PROVIDED ENTRIES:
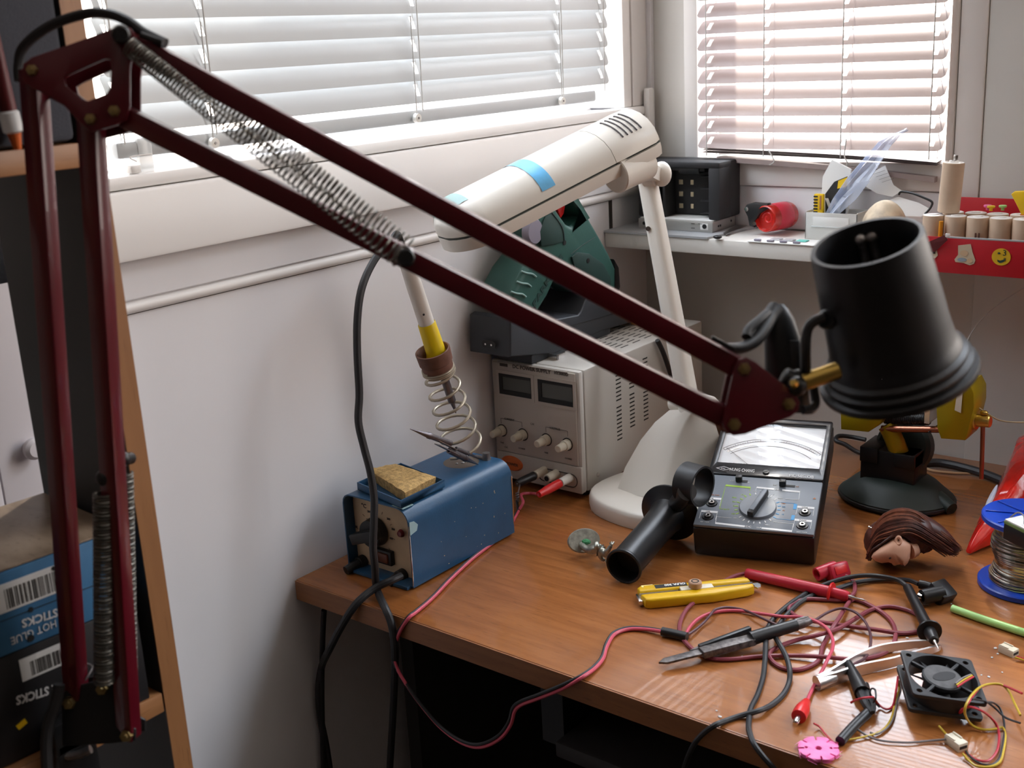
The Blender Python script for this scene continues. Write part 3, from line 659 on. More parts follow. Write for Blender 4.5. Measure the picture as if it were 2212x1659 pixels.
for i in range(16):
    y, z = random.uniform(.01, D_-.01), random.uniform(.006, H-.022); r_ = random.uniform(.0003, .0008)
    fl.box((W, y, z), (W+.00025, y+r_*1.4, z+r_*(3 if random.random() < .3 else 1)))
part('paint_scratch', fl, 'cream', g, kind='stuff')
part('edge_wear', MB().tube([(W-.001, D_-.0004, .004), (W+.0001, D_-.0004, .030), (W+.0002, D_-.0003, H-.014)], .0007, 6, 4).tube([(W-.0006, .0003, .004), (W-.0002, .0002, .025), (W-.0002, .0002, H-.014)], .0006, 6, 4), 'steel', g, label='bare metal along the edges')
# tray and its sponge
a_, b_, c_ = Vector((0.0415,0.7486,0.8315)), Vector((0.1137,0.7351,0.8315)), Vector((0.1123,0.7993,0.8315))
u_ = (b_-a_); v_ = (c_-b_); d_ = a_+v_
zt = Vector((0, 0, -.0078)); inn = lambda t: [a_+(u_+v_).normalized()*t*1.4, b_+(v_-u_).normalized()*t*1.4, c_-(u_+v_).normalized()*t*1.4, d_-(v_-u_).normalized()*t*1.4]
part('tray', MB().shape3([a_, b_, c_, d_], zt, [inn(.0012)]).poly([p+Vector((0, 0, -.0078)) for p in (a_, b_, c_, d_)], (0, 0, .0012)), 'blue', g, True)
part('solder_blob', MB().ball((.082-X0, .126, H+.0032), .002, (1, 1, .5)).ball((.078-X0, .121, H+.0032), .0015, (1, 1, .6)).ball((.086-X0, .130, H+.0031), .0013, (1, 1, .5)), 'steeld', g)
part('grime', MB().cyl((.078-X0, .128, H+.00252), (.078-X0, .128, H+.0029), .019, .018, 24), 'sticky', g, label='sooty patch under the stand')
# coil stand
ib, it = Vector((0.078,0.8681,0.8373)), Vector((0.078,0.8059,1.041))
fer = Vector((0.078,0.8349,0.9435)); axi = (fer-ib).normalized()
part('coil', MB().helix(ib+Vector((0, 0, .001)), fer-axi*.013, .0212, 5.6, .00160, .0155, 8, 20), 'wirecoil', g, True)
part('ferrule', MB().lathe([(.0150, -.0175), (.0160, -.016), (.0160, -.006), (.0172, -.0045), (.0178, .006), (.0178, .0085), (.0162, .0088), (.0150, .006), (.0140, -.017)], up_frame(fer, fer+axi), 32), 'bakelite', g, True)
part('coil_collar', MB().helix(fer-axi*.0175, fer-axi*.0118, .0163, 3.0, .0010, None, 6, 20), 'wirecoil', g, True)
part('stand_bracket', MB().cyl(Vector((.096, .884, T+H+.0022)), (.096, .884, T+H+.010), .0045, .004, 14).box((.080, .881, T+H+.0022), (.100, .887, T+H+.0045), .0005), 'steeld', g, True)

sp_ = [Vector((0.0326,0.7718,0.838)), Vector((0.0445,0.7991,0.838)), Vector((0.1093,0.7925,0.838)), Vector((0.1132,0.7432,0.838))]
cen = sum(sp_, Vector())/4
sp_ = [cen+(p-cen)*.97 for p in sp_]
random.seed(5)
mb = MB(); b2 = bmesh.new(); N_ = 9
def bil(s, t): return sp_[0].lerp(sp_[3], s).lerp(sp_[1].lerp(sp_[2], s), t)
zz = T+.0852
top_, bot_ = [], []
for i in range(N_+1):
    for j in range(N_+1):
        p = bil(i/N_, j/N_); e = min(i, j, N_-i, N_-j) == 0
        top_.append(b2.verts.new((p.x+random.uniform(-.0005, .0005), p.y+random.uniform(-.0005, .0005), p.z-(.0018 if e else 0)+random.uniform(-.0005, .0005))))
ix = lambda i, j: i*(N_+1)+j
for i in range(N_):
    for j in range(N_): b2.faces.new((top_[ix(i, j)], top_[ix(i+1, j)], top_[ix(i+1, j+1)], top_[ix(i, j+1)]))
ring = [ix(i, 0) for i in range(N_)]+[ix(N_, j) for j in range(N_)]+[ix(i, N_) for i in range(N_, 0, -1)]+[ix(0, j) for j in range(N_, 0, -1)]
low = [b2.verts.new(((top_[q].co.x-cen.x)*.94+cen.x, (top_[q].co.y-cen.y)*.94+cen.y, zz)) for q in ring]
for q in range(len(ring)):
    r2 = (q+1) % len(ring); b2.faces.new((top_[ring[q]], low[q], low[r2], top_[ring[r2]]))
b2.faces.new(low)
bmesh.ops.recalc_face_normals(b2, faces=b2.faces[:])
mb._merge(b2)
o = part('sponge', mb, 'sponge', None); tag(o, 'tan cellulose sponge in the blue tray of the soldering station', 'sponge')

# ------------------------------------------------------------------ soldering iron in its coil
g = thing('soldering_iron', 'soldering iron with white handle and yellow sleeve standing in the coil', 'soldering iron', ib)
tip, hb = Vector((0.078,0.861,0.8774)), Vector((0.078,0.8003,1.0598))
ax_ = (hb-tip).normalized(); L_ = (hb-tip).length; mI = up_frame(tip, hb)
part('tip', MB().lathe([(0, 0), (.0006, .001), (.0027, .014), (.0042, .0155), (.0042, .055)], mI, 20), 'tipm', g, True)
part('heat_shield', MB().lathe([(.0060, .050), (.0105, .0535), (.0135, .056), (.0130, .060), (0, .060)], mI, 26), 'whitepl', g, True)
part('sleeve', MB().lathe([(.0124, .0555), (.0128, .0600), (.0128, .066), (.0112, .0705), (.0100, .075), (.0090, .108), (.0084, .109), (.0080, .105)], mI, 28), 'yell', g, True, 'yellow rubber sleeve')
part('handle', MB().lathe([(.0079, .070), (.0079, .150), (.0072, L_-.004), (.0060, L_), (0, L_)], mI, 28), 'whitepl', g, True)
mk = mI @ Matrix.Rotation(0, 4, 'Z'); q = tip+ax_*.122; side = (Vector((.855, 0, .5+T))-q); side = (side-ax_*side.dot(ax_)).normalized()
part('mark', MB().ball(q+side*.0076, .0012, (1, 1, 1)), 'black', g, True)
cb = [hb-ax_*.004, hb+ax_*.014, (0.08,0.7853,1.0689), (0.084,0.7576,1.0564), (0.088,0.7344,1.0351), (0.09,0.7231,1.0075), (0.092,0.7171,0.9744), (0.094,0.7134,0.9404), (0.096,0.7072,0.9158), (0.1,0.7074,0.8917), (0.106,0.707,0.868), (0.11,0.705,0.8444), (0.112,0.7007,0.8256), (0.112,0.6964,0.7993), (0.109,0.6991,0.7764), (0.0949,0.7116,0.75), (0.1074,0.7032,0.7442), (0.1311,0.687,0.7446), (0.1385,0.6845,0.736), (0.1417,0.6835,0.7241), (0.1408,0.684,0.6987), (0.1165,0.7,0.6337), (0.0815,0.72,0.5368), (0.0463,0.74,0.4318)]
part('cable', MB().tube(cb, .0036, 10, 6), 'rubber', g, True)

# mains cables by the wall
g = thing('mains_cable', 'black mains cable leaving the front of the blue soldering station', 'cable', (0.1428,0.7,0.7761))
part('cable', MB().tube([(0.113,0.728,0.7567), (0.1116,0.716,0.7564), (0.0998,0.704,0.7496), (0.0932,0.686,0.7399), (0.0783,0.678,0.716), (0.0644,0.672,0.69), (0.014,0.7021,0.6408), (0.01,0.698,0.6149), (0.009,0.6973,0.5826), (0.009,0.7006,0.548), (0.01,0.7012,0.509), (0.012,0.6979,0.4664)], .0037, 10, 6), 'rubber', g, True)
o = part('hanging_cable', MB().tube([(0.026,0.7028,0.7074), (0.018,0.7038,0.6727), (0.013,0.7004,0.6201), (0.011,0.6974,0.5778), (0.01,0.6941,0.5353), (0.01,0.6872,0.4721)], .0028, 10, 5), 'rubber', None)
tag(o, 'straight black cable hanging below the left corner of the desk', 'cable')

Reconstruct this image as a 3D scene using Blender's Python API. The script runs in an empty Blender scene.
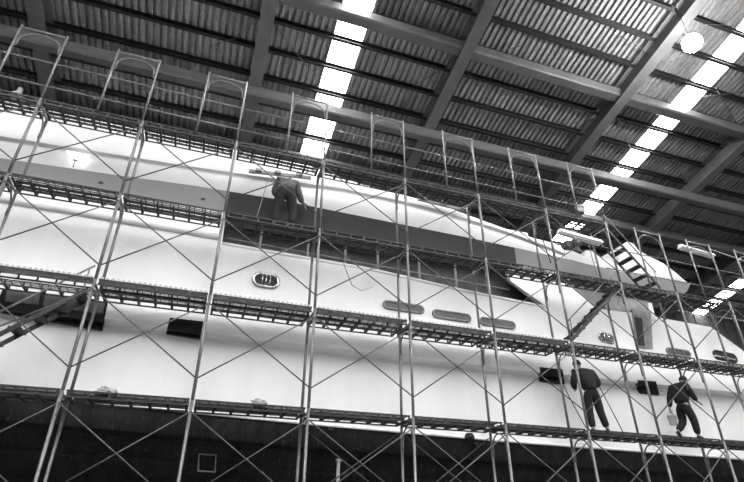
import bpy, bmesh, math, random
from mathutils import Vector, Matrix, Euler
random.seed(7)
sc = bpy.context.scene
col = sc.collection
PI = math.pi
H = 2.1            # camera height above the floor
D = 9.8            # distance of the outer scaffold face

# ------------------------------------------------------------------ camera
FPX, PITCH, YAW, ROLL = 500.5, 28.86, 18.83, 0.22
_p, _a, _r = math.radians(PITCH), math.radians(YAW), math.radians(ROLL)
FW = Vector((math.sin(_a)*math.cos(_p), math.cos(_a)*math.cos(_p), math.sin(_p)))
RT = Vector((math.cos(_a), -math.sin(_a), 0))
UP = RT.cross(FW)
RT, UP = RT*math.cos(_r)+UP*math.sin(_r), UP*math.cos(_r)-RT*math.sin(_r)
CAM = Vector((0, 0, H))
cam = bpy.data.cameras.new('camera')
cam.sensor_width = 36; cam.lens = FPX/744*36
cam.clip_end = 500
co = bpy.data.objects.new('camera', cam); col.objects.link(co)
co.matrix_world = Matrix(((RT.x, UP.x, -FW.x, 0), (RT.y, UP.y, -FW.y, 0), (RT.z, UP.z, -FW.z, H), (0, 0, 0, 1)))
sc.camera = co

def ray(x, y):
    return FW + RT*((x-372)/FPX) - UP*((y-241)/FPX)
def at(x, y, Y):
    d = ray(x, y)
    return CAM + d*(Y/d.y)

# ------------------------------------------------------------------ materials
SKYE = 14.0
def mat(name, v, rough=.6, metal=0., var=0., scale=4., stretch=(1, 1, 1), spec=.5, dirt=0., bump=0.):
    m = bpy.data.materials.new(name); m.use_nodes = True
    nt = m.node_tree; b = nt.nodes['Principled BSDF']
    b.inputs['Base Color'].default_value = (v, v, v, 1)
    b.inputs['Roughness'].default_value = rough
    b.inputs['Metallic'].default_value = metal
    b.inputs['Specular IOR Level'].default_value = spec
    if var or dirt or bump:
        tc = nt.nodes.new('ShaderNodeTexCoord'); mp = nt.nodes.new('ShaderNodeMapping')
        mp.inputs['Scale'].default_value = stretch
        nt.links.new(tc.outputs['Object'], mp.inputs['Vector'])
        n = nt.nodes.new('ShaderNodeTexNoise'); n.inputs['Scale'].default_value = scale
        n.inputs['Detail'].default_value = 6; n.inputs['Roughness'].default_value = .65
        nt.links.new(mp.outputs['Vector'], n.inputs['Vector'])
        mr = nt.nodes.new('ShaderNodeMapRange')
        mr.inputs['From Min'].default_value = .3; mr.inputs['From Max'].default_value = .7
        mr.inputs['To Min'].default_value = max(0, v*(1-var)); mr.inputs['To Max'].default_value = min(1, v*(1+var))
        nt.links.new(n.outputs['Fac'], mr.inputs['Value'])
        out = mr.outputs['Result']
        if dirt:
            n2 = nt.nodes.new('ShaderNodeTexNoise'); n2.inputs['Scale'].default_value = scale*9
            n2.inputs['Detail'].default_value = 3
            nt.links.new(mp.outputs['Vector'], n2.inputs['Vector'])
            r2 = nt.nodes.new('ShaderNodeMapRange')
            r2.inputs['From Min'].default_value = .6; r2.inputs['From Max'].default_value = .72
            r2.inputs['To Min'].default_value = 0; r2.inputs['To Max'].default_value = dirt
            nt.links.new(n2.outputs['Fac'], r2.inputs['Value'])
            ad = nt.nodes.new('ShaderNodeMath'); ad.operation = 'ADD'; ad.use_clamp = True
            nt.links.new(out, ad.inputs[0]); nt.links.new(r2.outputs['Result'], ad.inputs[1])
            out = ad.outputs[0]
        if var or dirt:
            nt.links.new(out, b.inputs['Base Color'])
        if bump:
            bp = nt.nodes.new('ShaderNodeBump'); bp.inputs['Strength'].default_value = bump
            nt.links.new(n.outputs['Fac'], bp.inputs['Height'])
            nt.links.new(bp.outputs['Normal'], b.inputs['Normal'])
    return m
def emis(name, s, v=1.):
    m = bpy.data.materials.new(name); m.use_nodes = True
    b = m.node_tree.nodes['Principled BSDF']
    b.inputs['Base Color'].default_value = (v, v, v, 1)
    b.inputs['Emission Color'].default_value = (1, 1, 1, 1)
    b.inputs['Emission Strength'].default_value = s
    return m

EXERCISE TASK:
Which lines include the word "Blender"? Copy every one of them.

ANSWER TO THE PROBLEM:
The Blender Python script for this scene continues. Write part 3, from line 659 on. More parts follow. Write for Blender 4.5. Measure the picture as if it were 2212x1659 pixels.
Reconstruct this image as a 3D scene using Blender's Python API. The script runs in an empty Blender scene.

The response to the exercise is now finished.